To understand how something like this can happen, we must know something about economic growth. This word means that a fraction of the population produces enough food and other goods and services to supply the whole nation. It allows the rest of the society to go to school, do research, make scientific breakthroughs, produce art and literature, discover cures and so on. In short, growth creates the surplus that allows the vertical infrastructure to develop which in turn helps to raise the nation to a higher level.

Let us now look at some numbers. To ask the families of a nation to save 30% for their income is to ask them to live on 70% of their annual revenue which is the most they will do on a sustained basis. If they hand you their savings to invest year after year, you can grow the economy of the country by 10% a year. Repeat this performance seven years in a row and you will double the size of your national economy therefore double the per capita income.

This is impressive but if a Third World nation starts an industrialization program when it is at one twentieth the per capita income of the West, it will take it more than 30 years to catch up with the West. However, the West will not stand still and will most likely grow at the moderate rate of 4% a year if only to help the Third World realize its own 10% growth. In this case, it will take the developing nation more than 50 years to catch up with the West and that is equal to two generations already.

But this is not all because in that context, catch up means to catch up with the level of industrial production that exists in the West. It means having a number of machine operators working on the assembly line comparable to the numbers in the West. What is not taken into account is the fact that the assembly line is made of machines which are produced by journeymen, technicians and engineers with levels of education, skills and experience that are higher than those of the machine operators. As a developing nation you will need another two generations or more to educate and train a pool of these people large enough to run your industrial establishment.

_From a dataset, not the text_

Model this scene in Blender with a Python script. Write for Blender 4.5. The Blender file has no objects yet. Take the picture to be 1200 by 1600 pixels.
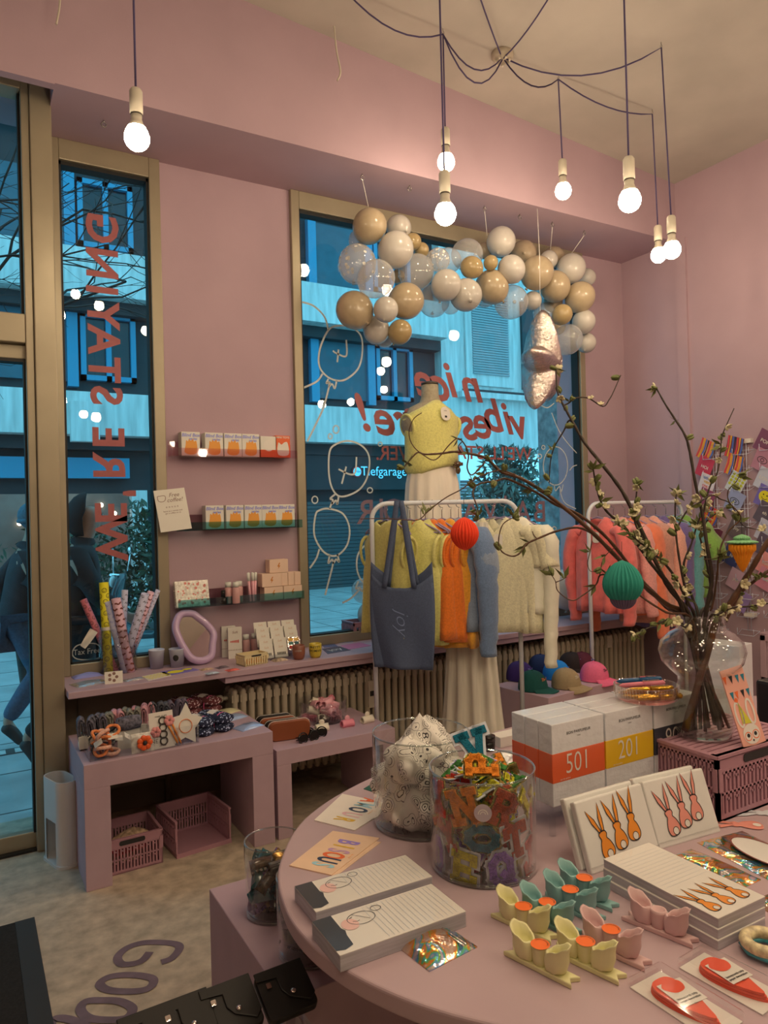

And there is still more. There is a layer on top of all that called Research and Development. It is an activity done by a community of exceptional people called inventors, scientists and engineers, and they are found in the colleges, universities, institutes of higher learning, research labs as well as their own garages, study rooms and basements where they think and where they tinker. These people invent new products and they design the machines that produce those new products. Here too, you will need a generation or more to develop such a community, and a few more generations after that to see it attain a world class status. Finally, this is what a country like Iran must develop before it can build a fighting machine that will defy the West and not look pathetic.

What this boils down to is that the 200 years head start the West has had over the World is not going to be filled overnight by a Third World nation anytime soon. It is therefore insulting to our intelligence for someone to pull the ghost of Germany out of the past and say that Iran will have the wherewithal to conquer the World in a few years time.

A Zionist speechwriter may impress the President of the United States by inserting such nonsense in his speech but there are nearly seven billion people on this planet who are smart enough to dismiss the claim off hand. Whatever their form of government, these people can take comfort in the knowledge that they have not sunk to a level where their President would stand in front of the legislature and shamelessly puke the garbage that an imported Zionist riffraff has inserted in his speech.

No doctrine of theirs is ever going to be formulated in this manner and this is why no children of theirs will be sent to die thousands of miles away, taking the treasury of the nation with them, so that a foreign speechwriter may write a book afterward and brag about putting words in the mouth of their President. In this sense these seemingly backward people remain light years ahead of the United States of America, democracy or no stupid democracy.